Activists in Rome demand the release of Father Paolo Dall’Oglio, a Jesuit priest who was kidnapped in Syria in 2013. Dall’Oglio’s whereabouts remain unknown
CREDIT: Michele Spatari/Getty
On 29 July this year, the Dall’Oglios called a press conference in Italy to take stock of the situation. Even if Paolo’s remains lay in one of Raqqa’s mass graves, Italian authorities never asked their Kurdish counterparts, who currently rule the region, to open an investigation into the matter. Why? Immacolata’s words speak of a personal need but also of a collective one.
“We – I mean Noura and I – are small examples among thousands of people,” she said. “And what has happened is a disgrace for humanity, on which there hasn’t yet been enough attention.
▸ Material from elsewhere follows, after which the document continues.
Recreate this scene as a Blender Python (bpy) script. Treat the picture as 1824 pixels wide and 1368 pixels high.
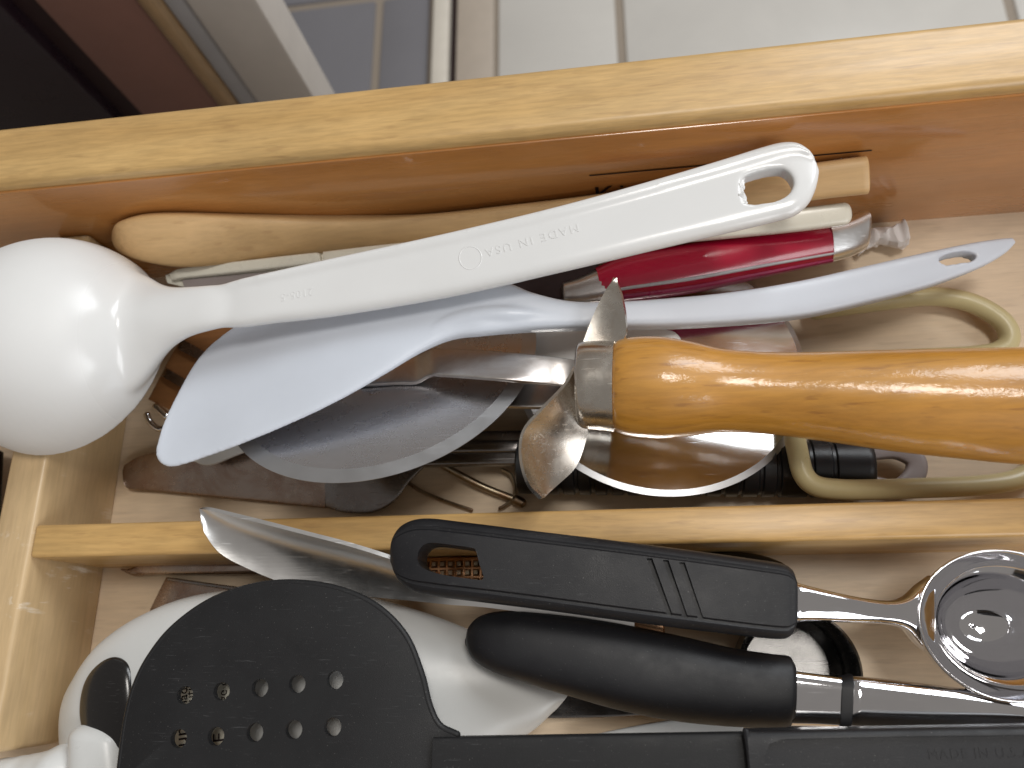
import bpy, bmesh, math, random
import numpy as np
from mathutils import Vector, Matrix

random.seed(4)
SC = bpy.context.scene
for o in list(bpy.data.objects):
    bpy.data.objects.remove(o, do_unlink=True)

# ------------------------------------------------------------------ camera
U = 0.0077                       # metres per working unit
FPX, CX, CY, H = 1404.0, 912.0, 684.0, 35.5
_d = np.array([228.0, 466.0, FPX]); _d /= np.linalg.norm(_d)
_X = np.array([9592.0, -498.0, -1404.0]); _X -= _d * (_X @ _d); _X /= np.linalg.norm(_X)
_Z = -_d; _Y = np.cross(_Z, _X)

cam_d = bpy.data.cameras.new('camera')
cam = bpy.data.objects.new('camera', cam_d)
SC.collection.objects.link(cam)
SC.camera = cam
R = Matrix(((_X[0], -_X[1], -_X[2]), (_Y[0], -_Y[1], -_Y[2]), (_Z[0], -_Z[1], -_Z[2])))
cam.matrix_world = Matrix.Translation((0, 0, H * U)) @ R.to_4x4()
cam_d.sensor_width = 36.0
cam_d.lens = 36.0 * FPX / 1824.0
cam_d.clip_start = 0.01
cam_d.clip_end = 50
cam_d.dof.use_dof = True
cam_d.dof.focus_distance = 30.5 * U
cam_d.dof.aperture_fstop = 13.0

# ------------------------------------------------------------------ light
W = bpy.data.worlds.new('World'); SC.world = W; W.use_nodes = True
bg = W.node_tree.nodes['Background']
bg.inputs[0].default_value = (1.0, 0.93, 0.86, 1)
bg.inputs[1].default_value = 0.20

def area(name, loc, target, sx, sy, power, col):
    l = bpy.data.lights.new(name, 'AREA'); l.shape = 'RECTANGLE'
    l.size = sx; l.size_y = sy; l.energy = power; l.color = col
    o = bpy.data.objects.new(name, l); SC.collection.objects.link(o)
    o.location = loc
    o.rotation_euler = (Vector(target) - Vector(loc)).to_track_quat('-Z', 'Y').to_euler()
    return o
for dx, dy in ((-.21, .17), (.21, -.17)):      # two panes of the far window
    area('window_light', (1.05 + dx, 1.35 + dy, 1.35), (dx, .05 + dy, 0), .46, 0.95, 11.0, (0.93, 0.97, 1.0))
area('ceiling_light', (0.36, 0.30, 1.75), (0.0, 0.06, 0), 0.42, 0.34, 9.0, (1.0, 0.96, 0.90))
for dx in (-.19, .19):                          # and of the near one
    area('window_light', (1.25 + dx, -1.10 + dx, 1.10), (0.0 + dx, 0.08 + dx, 0), 0.46, 1.1, 8.0, (0.96, 0.98, 1.0))

SC.view_settings.view_transform = 'Standard'
SC.view_settings.look = 'None'
SC.view_settings.exposure = 0.25
SC.view_settings.gamma = 1.0
SC.view_settings.use_curve_mapping = False
SC.cycles.max_bounces = 8
SC.cycles.use_denoising = True

# ------------------------------------------------------------------ geometry helpers
V3 = lambda *a: np.array(a, float)
UP = V3(0, 0, 1)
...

If one theory – not just for Paolo – is that there are so many mass graves for so many people whose names we do not have, it should be a collective duty to give these people a name.
“Giving these bodies a name and a surname would tell each story and helps us reconstruct the ways of history: to understand what has happened and who is responsible for it. Because sooner or later, history asks us who is responsible. Sooner or later, there are reckonings in history. And this also applies to what has happened and is still happening in the regime’s prisons. Here, too, sooner or later, history will demand a reckoning.”
This reckoning has not yet happened: the stories of about 100 of the 100,000 victims swallowed in the darkness of this war appear on the side of a London bus that finishes the film Ayouni. Families for Freedom march on, from London to Berlin, to demand justice for their loved ones, coming from every city in Syria. The disappeared are men and women, young and old, students, doctors, teachers, developers, former soldiers.
They are united by one thing – they shared the courage to speak up against the censorship of the regime and the most violent militias because they dreamed of a free, plural, better Syria.